La Corte, però stabilisce che compete al giudice tributario, se richiesto dal contribuente, accertare se l’amministrazione: abbia agito con imparzialità o abbia, invece, fatto un uso pretestuoso e strumentale della normativa per fruire ingiustificatamente di un più ampio termine di accertamento.

La pronuncia della Consulta fa seguito all’ordinanza di remissione della Commissione tributaria provinciale di Napoli la quale riteneva incostituzionale la norma introdotta dal Dl 223/2006 che aveva, come anticipato, raddoppiato i termini di decadenza dell’azione di accertamento ai fini delle imposte sui redditi e Iva in presenza di violazioni che comportano l’obbligo di denuncia in base all’articolo 331 del Codice di procedura penale.

Secondo i giudici della Commissione l’illegittimità emergeva in modo evidente dove la segnalazione di reato per una violazione fosse stata effettuata in una data successiva al termine di decadenza ordinario dell’accertamento per quel medesimo periodo. In tale ipotesi, infatti, si sarebbero riaperti i termini e non vi sarebbe stata alcuna certezza sul loro spirare. Tale circostanza è particolarmente rilevante: la riapertura dei termini, infatti, potrebbe avere dei problemi sulla conservazione dei documenti.

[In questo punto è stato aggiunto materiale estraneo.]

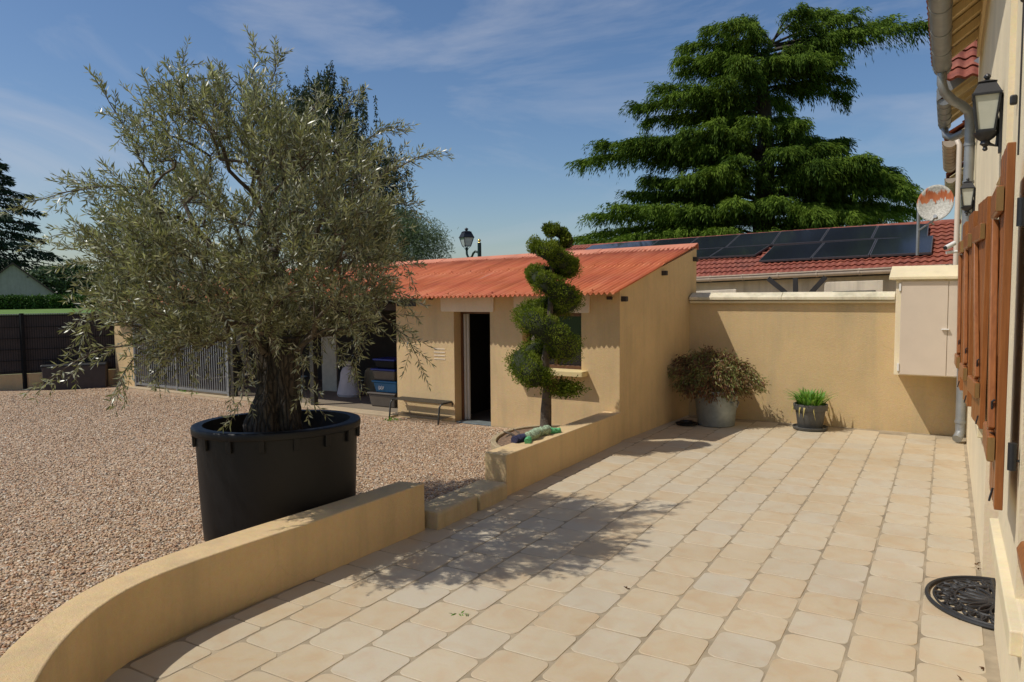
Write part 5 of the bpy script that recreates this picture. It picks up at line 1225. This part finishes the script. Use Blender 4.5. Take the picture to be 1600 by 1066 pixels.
for ys_, tx, ty, dp, hw in br:
    x0 = np.interp(ys_, tr_y, tr_x); a = cdp(x0, ys_+10); b_ = cdp(tx, ty, dp); L = np.linalg.norm(b_-a); mid = (a+b_)/2+np.array([0, 0, random.uniform(-.25, .75)+.03*L])
    cur = np.array([a*(1-q)**2+2*mid*q*(1-q)+b_*q*q for q in np.linspace(0, 1, 24)])
    m.tube(cur[::3], list(np.linspace(.035+.010*L, .012, 8)), 5)
    dirv = unit((b_-a)*np.array([1, 1, .3])); side = unit(np.cross(dirv, (0, 0, 1))); bt_ = random.gauss(0, .10)
    for _ in range(int(16+L*13)):
        q = 1-random.random()**1.15*.76; i = min(22, int(q*23)); c_ = cur[i]+rng.normal(size=3)*np.array([.08, .08, .05])
        sg = random.choice((-1, 1)); ln = random.uniform(.45, 1.0)*(1.25-.55*q)*(.75+.10*L); th = random.uniform(.25, 1.25)*sg
        d0 = dirv*math.cos(th)+side*math.sin(th); drop = random.uniform(.05, .60)*ln+.03
        k_ = int(26+ln*34); t_ = rng.random(k_)**.85; pts_ = c_+d0*(ln*t_)[:, None]; pts_[:, 2] += .10*ln*np.sin(t_*2.2)-drop*t_**2.2
        hang = rng.random(k_)**2.6*(.05+.42*t_**1.5); pts_[:, 2] -= hang; pts_ += rng.normal(size=(k_, 3))*np.array([.06, .06, .035])
        tang = d0[None]*ln+np.array([0, 0, 1.0])*(-2.2*drop*t_**1.2-.15)[:, None]
        P.append(pts_); D.append(unit(tang)+np.array([0, 0, -.12])-np.stack([0*hang, 0*hang, 1.8*hang], 1)+rng.normal(size=(k_, 3))*.26)
        LL.append(rng.uniform(.13, .27, k_)); WW.append(rng.uniform(.026, .05, k_)); RN.append(np.clip(.73+bt_-hang*1.2+random.gauss(0, .10)+rng.normal(size=k_)*.14, 0, 1))  # hanging blades toned darker, shade under the sprays put into the colour
m.build('limbs', M['darkbark'], ced, True); P = np.concatenate(P); print('cedar', len(P))
leaves('foliage', P, np.concatenate(D), np.concatenate(LL), np.concatenate(WW), np.concatenate(RN), M['cedar'], ced)

def plane_pt(x, y, Dd, dp=0): u = unit(ray(x, 455)*np.array([1, 1, 0])); return None
def view_plane(x0, Dd):
    u = unit(ray(x0, 455)*np.array([1, 1, 0]))
    return lambda x, y, dp=0.0: atpl(x, y, u*Dd, u)+u*dp
# weeping birch behind the olive
vp = view_plane(520, 32.0); bb = vp(520, 470)*np.array([1, 1, 0]); bt = thing('weeping_tree', 'dark weeping tree showing above and behind the olive tree', 'tree', bb)
m = MB(); trunk = [bb, vp(520, 380), vp(515, 280), vp(508, 190), vp(500, 130)]; m.tube(trunk, [.35, .28, .2, .12, .04], 10); m.build('trunk', M['darkbark'], bt, True)
tips = [(470,128),(495,118),(520,122),(450,150),(545,150),(555,175),(440,190),(575,205),(600,235),(620,265),(430,230),(420,280),(610,300),(590,330),(560,280),(530,240),(480,220),(500,180),(460,260),(520,320),(560,350),(480,330),(600,370),(625,350),(450,350),(540,200)]
P = []; D = []; RN = []; m = MB()
for x, y in tips:
    for rep in range(3):
        e = vp(x+random.gauss(0, 9), y+random.gauss(0, 6), random.uniform(-2, 2)); a = np.array(trunk[2])+(np.array(trunk[4])-np.array(trunk[2]))*random.random()
        if a[2] > e[2]+.5: a = np.array(trunk[1])+(np.array(trunk[2])-np.array(trunk[1]))*random.random()
        m.tube([a, (a+e)/2+np.array([0, 0, .3]), e], [.05, .03, .01], 5)
        for _ in range(14):
            st = e+(a-e)*random.random()*.35+rng.normal(size=3)*.22; ln = random.uniform(.5, 1.7); k_ = int(ln*60); s_ = rng.random(k_)
            pp_ = st+np.array([random.gauss(0, .1), random.gauss(0, .1), -ln])*s_[:, None]+rng.normal(size=(k_, 3))*.035
            P.append(pp_); D.append(np.array([0, 0, -1.0])+rng.normal(size=(k_, 3))*.5); RN.append(np.clip(random.random()*.6+rng.random(k_)*.5, 0, 1))
m.build('limbs', M['darkbark'], bt, True); P = np.concatenate(P); print('birch', len(P))
leaves('foliage', P, np.concatenate(D), rng.uniform(.08, .14, len(P)), rng.uniform(.035, .06, len(P)), np.concatenate(RN), M['birch'], bt)
# willow bush right of it
def bush(name, lab, cat, vp, x0, outl, n, L, W, mat, dep, group=None, base=462, twig=True, trunk_r=.12):
    b_ = vp(x0, base)*np.array([1, 1, 0]); t = thing(name, lab, cat, b_, group); cs = []
    o_ = np.array(outl, float); cxy = np.array([o_[:, 0].mean(), o_[:, 1].mean()])
    m = MB(); m.tube([b_, vp(x0, (base+o_[:, 1].mean())/2), vp(cxy[0], cxy[1])], [trunk_r, trunk_r*.8, trunk_r*.3], 8)
    ang_ = np.arctan2(o_[:, 1]-cxy[1], o_[:, 0]-cxy[0]); rr = np.linalg.norm(o_-cxy, axis=1); od_ = np.argsort(ang_)
    for i in range(70):
        a = random.uniform(-math.pi, math.pi); s_ = random.random()**.45; r_ = s_*np.interp(a, np.r_[ang_[od_]-6.2832, ang_[od_], ang_[od_]+6.2832], np.tile(rr[od_], 3))
        c_ = vp(cxy[0]+r_*math.cos(a), cxy[1]+r_*math.sin(a), random.uniform(-1, 1)*dep*math.sqrt(max(0, 1-s_*s_))); cs.append(c_)
        if twig and i % 2 == 0: q_ = vp(cxy[0], cxy[1]); m.tube([q_, (q_+c_)/2+np.array([0, 0, .1*dep]), c_], [trunk_r*.3, trunk_r*.15, trunk_r*.05], 5)
    m.build('trunk', M['darkbark'], t, True)
    sp = dep*.17; P, D, l_, w_, r_ = clump_leaves(cs, n, sp, L, W, .1)
    leaves('crown', P, D, l_, w_, r_, mat, t); return t
vp = view_plane(630, 27.0)
bush('willow_bush', 'pale green bush behind the shed roof right of the olive tree', 'bush', vp, 620, [(570,400),(575,368),(600,350),(625,352),(650,360),(672,352),(685,360),(690,385),(694,405),(640,418)], 16000, (.10, .18), (.018, .03), M['willow'], 1.4)
vp = view_plane(630, 30.0)
bush('dark_bush', 'dark green bush behind the pale bush at the shed roof', 'bush', vp, 632, [(600,370),(605,340),(625,334),(643,337),(645,365)], 6000, (.08, .14), (.03, .05), M['birch'], .9)
# far left: conifer, house, trees, hedge
vp = view_plane(0, 210.0); b_ = vp(-5, 470)*np.array([1, 1, 0]); cf = thing('conifer', 'dark tall conifer cut by the left edge of the photo', 'conifer', b_)
m = MB(); tp = vp(-12, 235); m.tube([b_, b_*.5+tp*.5, tp], [1.4, .8, .1], 10); m.build('trunk', M['darkbark'], cf, True)
P = []; D = []; RN = []; m = MB()
for i in range(64):
    s_ = (i+.5)/64; z = 5.0+(tp[2]-5.0)*s_; R_ = ((1-s_)**.8*6.0+.4)*2.8; a = i*2.4; c0 = np.array([b_[0], b_[1], z]); e = c0+np.array([math.cos(a), math.sin(a), -.12])*R_*random.uniform(.75, 1.1)
    m.tube([c0, (c0+e)/2+np.array([0,0,.15*R_*.3]), e], [.2, .12, .05], 5); k_ = int(60+R_*17); q = rng.random(k_)**.7
    w_ = rng.normal(size=(k_, 3))*np.array([.45, .45, .10])*(1.15-q)[:, None]*R_*.22
    pp_ = c0+(e-c0)*q[:, None]+w_; pp_[:, 2] -= .9*rng.random(k_); P.append(pp_); D.append(unit(e-c0)+np.array([0, 0, -.5])+rng.normal(size=(k_, 3))*.4); RN.append(rng.random(k_))
m.build('limbs', M['darkbark'], cf, True); P = np.concatenate(P); leaves('foliage', P, np.concatenate(D), rng.uniform(.8, 1.7, len(P)), rng.uniform(.22, .42, len(P)), np.concatenate(RN), M['conifer'], cf)
vp = view_plane(20, 165.0)
fh = thing('far_house', 'grey gabled house with a brown roof far across the field', 'house', vp(20, 470)*np.array([1, 1, 0]))
u = unit(ray(20, 455)*np.array([1, 1, 0])); ap, er, el = vp(20, 413), vp(84, 459), vp(-44, 459)
def dn_(p, z): return np.array([p[0], p[1], z])
m = MB(); m.extr([dn_(el,-.1), dn_(er,-.1), er, ap, el], tuple(u*12)); m.build('wall', M['grey_wall'], fh)
m = MB()
for e in (er, el):
    d = unit(e-ap); a, b_ = ap+np.array([0,0,.05])-u*.5, e+d*.7+np.array([0,0,.05])-u*.5; nrm2 = np.array([0, 0, .3]); m.extr([a, b_, b_+nrm2, a+nrm2], tuple(u*10))
m.build('roof', M['brownroof'], fh)
ch_ = vp(45, 433); m = MB(); m.box(ch_[0]-.12, ch_[0]+.12, ch_[1]-.3, ch_[1]-.1, ch_[2]-.1, ch_[2]+.1); m.build('vent', M['darkmetal'], fh)
vp = view_plane(90, 190.0)
for x0, ol, lab in ((70, [(45,440),(58,425),(80,422),(95,428),(108,440),(112,460),(60,462)], 'mid green tree beside the far grey house'), (118, [(88,442),(92,424),(102,415),(120,417),(140,421),(150,436),(152,460),(95,462)], 'rounded tree in the middle of the far tree line'), (172, [(140,440),(145,424),(165,418),(190,420),(215,425),(225,445),(222,462),(150,462)], 'tree at the right of the far tree line behind the olive')):
    bush('far_tree', lab, 'tree', vp, x0, ol, 5000, (.5, .9), (.3, .55), M['fartree'], 3.5, 'trees beyond the field', 470, True, .3)
vp = view_plane(60, 150.0); a, b_ = vp(-220, 462), vp(190, 461.5); a2, b2_ = vp(-220, 475)[2], 0
n = 26000; q = rng.random(n); P = a+(b_-a)*q[:, None]; P[:, 2] = rng.random(n)*2.2-.1; P += rng.normal(size=(n, 3))*np.array([.5, .5, .12])
hd = leaves('hedge', P, rng.normal(size=(n, 3)), rng.uniform(.25, .5, n), rng.uniform(.15, .3, n), rng.random(n), M['hedge'], None); tag(hd, 'long clipped green hedge across the far side of the field', 'hedge')
n = 30000; P = np.stack([rng.uniform(-75, -22, n), rng.uniform(12, 75, n), np.full(n, -.12)], 1); leaves('crop', P, rng.normal(size=(n, 3))*.35+np.array([0, 0, 1.0]), rng.uniform(.25, .6, n), rng.uniform(.05, .12, n), rng.random(n), mat_leaf('crop_leaf', [(0, (.09, .16, .05)), (1, (.17, .25, .10))], .25), None)
tag(bpy.data.objects['crop'], kind='stuff')
# grey gabled house behind the olive
vp = view_plane(240, 34.0); u = unit(ray(240, 455)*np.array([1, 1, 0])); gh = thing('gabled_house', 'tall grey house gable half hidden behind the olive tree', 'house', vp(240, 470)*np.array([1, 1, 0]))
ap, el, er = vp(238, 312), vp(158, 462), vp(420, 462); er2 = vp(330, 462)
m = MB(); m.extr([dn_(el,-.1), dn_(er2,-.1), er2, ap, el], tuple(u*8)); m.build('wall', M['grey_wall'], gh)
m = MB()
for e in (er2, el):
    d = unit(e-ap); a, b_ = ap+np.array([0,0,.03])-u*.3, e+d*.4+np.array([0,0,.03])-u*.3; m.extr([a, b_, b_+np.array([0,0,.22]), a+np.array([0,0,.22])], tuple(u*8.6))
m.build('roof', M['brownroof'], gh)
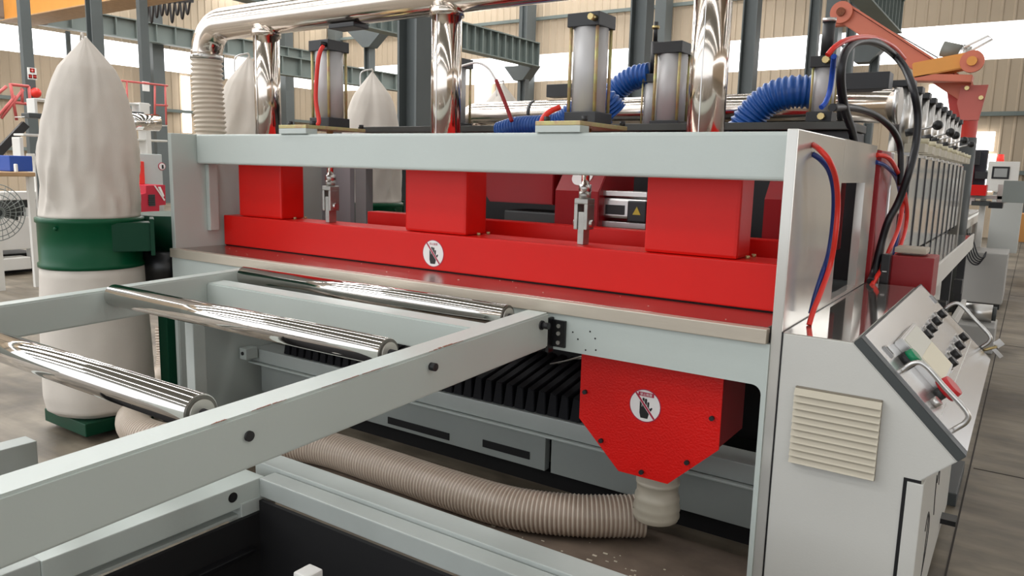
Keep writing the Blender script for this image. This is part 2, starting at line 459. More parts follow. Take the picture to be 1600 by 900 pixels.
# ------------------------------------------------------------------ stickers
def hand_sticker(cx, cy, cz, r, parent, block=False):
    """round do-not-touch sticker facing -y"""
    def disc(rr, y0, y1): return G().prism([(cx+rr*math.cos(2*math.pi*i/40), cz+rr*math.sin(2*math.pi*i/40)) for i in range(40)], 'y', y0, y1)
    s = part('sticker', disc(r, cy-.0012, cy), STKRED, parent, 'round white no-touching sticker with a struck-out black hand')
    part('disc', disc(r*.94, cy-.0016, cy-.0012), STK, s)
    k = r/.061; g = G()
    def P(pts, y=cy-.0021): g.prism([(cx+a*k, cz+b*k) for a, b in pts], 'y', y, cy-.0016)
    P([(-.015, -.046), (.012, -.046), (.017, -.026), (.018, -.006), (-.020, -.004), (-.020, -.028)])
    for x0, x1, z1 in ((-.020, -.0125, .020), (-.0105, -.003, .029), (-.001, .0065, .027), (.0085, .0155, .016)):
        P([(x0, -.006), (x1, -.006), (x1+.001, z1-.003), (x1-.002, z1), (x0+.002, z1), (x0, z1-.003)])
    P([(.014, -.028), (.020, -.022), (.029, -.006), (.027, -.002), (.023, -.004), (.013, -.014)])
    part('hand', g, INK, s)
    for wdt, m_, y in ((.0105, STK, .0023), (.0072, STKRED, .0026)):
        a = Vector((-.036, .044)); b = Vector((.037, -.043)); t = (b-a).normalized(); nn = Vector((-t.y, t.x))*wdt/2
        g = G(); g.prism([((cx+q.x*k), (cz+q.y*k)) for q in (a-nn, b-nn, b+nn, a+nn)], 'y', cy-y, cy-y+.0003); part('bar', g, m_, s)
    cu = bpy.data.curves.new('warning_text', 'FONT'); cu.body = '禁止触摸'; cu.align_x = 'CENTER'; cu.size = .0115*k
    to = bpy.data.objects.new('t', cu); col.objects.link(to)
    me = bpy.data.meshes.new_from_object(to.evaluated_get(bpy.context.evaluated_depsgraph_get())); bpy.data.objects.remove(to)
    me.transform(Matrix.Rotation(math.radians(90), 4, 'X')); me.materials.append(STK if block else STKRED)
    o = bpy.data.objects.new('warning_text', me); col.objects.link(o); o.parent = s; org = Vector((cx+.003*k, cy-.0028, cz+.0375*k)); o.location = org-ORG[s]; ORG[o] = org
    if block: part('text_block', G().box(cx-.027*k, cx+.033*k, cy-.0026, cy-.0022, cz+.0345*k, cz+.0495*k), STKRED, s)
    return s

# ================================================================== RED CLAMP BEAM
CB = thing('clamp_beam', 'long red clamp beam with three red dust hoods above the work plate', 'clamp beam', (-2.14, .37, .962))
part('front_beam', G().box(-3.652, -.645, .28, .46, .964, 1.125, .006, 3), RED, CB)
part('pressure_pad', G().box(-3.645, -.65, .285, .45, .9605, .9645), RUB, CB)
for hx in (-3.365, -2.170, -.995):
    hd = part('dust_hood', G().box(hx-.174, hx+.174, .298, .448, 1.126, 1.46, .012, 2), RED, CB)
    for dx in (.05, .12): part('bolt', G().cyl((hx+.174+.016, .32+dx, 1.125), (hx+.174+.016, .32+dx, 1.136), .008, 8), ZINC, hd)
    part('bolt', G().cyl((hx-.19, .36, 1.125), (hx-.19, .36, 1.136), .008, 8), ZINC, hd)
p = at(677, 396, 'y', .28); hand_sticker(p.x, .28, p.z, .061, CB)

RB = thing('rear_guide_beam', 'slim red beam running behind the red dust hoods', 'beam', (-1.9, .66, 1.0))
part('beam', G().box(-2.90, -.608, .62, .70, 1.04, 1.174, .005), RED, RB)
part('stay', G().box(-2.88, -2.82, .64, .68, .70, 1.04), DKRED, RB); part('stay_foot', G().box(-2.88, -2.82, .64, .92, .68, .70), DKRED, RB)

# ================================================================== PNEUMATIC CYLINDERS
def cylinder(name, label, x, y, z0, z1, a, tr, group, rod=None, plate=True, cap_h=.05):
    """square-flanged tie-rod cylinder standing on z0; rod = clevis end height"""
    t = thing(name, label, 'cylinder', (x, y, z0), group)
    h = a/2
    part('base_flange', G().box(x-h, x+h, y-h, y+h, z0, z0+cap_h*.9, .003), BLACK, t)
    part('end_cap', G().box(x-h, x+h, y-h, y+h, z1-cap_h, z1, .003), BLACK, t)
    part('barrel', G().cyl((x, y, z0+cap_h*.9), (x, y, z1-cap_h), tr, 32), ALU, t)
    q = h-.012
    for sx in (-1, 1):
        for sy in (-1, 1):
            part('tie_rod', G().cyl((x+sx*q, y+sy*q, z0+cap_h*.9), (x+sx*q, y+sy*q, z1-cap_h), .0068 if a > .11 else .005, 10), ZINC, t)
    return t
CG = 'pneumatic clamp cylinders on the front beam'
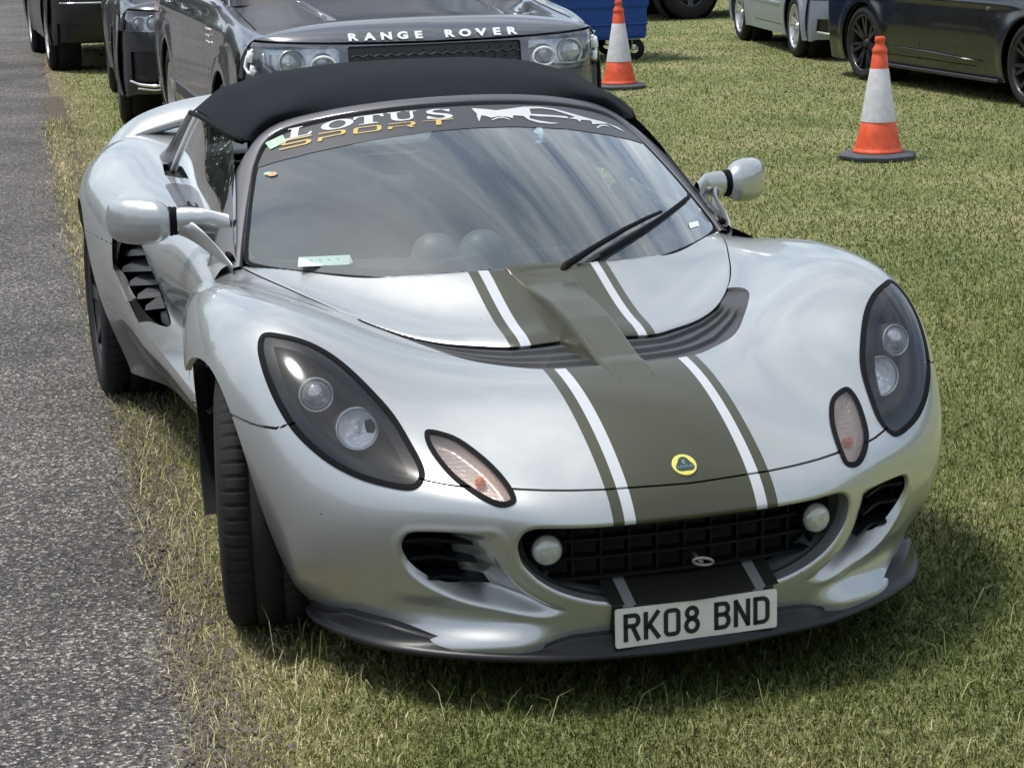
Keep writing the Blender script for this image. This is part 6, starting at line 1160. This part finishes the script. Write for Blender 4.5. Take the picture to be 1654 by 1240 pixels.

Un contribuente, infatti, una volta spirato il termine per l’accertamento fiscale potrebbe ritenere non necessario conservare ulteriormente la documentazione per gli anni successivi, mentre la riapertura dei termini obbliga il contribuente a mantenere intatta la documentazione fiscale e conservarla fino all’ottavo anno.

La Corte Costituzionale, invece, ha ritenuto questo raddoppio dei termini pienamente legittimo in quanto si tratta di un termine fissato direttamente dalla legge, operante automaticamente in presenza di una speciale condizione obiettiva (obbligo di denuncia penale per i reati tributari), senza che all’amministrazione sia riservato alcun margine di discrezionalità per la loro applicazione. È indifferente, quindi, che l’obbligo di denuncia non sia stato adempiuto entro il termine breve in quanto l’unica circostanza rilevante consiste nella sussistenza dell’obbligo, perché essa soltanto connota la fattispecie di illecito tributario a cui è connessa l’applicabilità dei termini raddoppiati di accertamento.

Su possibili usi strumentali della normativa così interpretata, da parte dell’amministrazione finanziaria, per raddoppiare i termini di decadenza, la Consulta ricorda che il Codice di procedura penale impone, pena la commissione di un reato da parte degli stessi verificatori, di segnalare senza ritardo la notizia di reato alla Procura della Repubblica competente.

Il sistema processuale tributario consente poi al giudice di controllare, se richiesto, la sussistenza dei presupposti dell’obbligo di denuncia, compiendo una valutazione ora per allora circa la loro ricorrenza e accertando, quindi, se l’amministrazione finanziaria abbia agito con imparzialità o abbia, invece, fatto un uso pretestuoso e strumentale delle disposizioni per fruire di un più ampio termine di accertamento.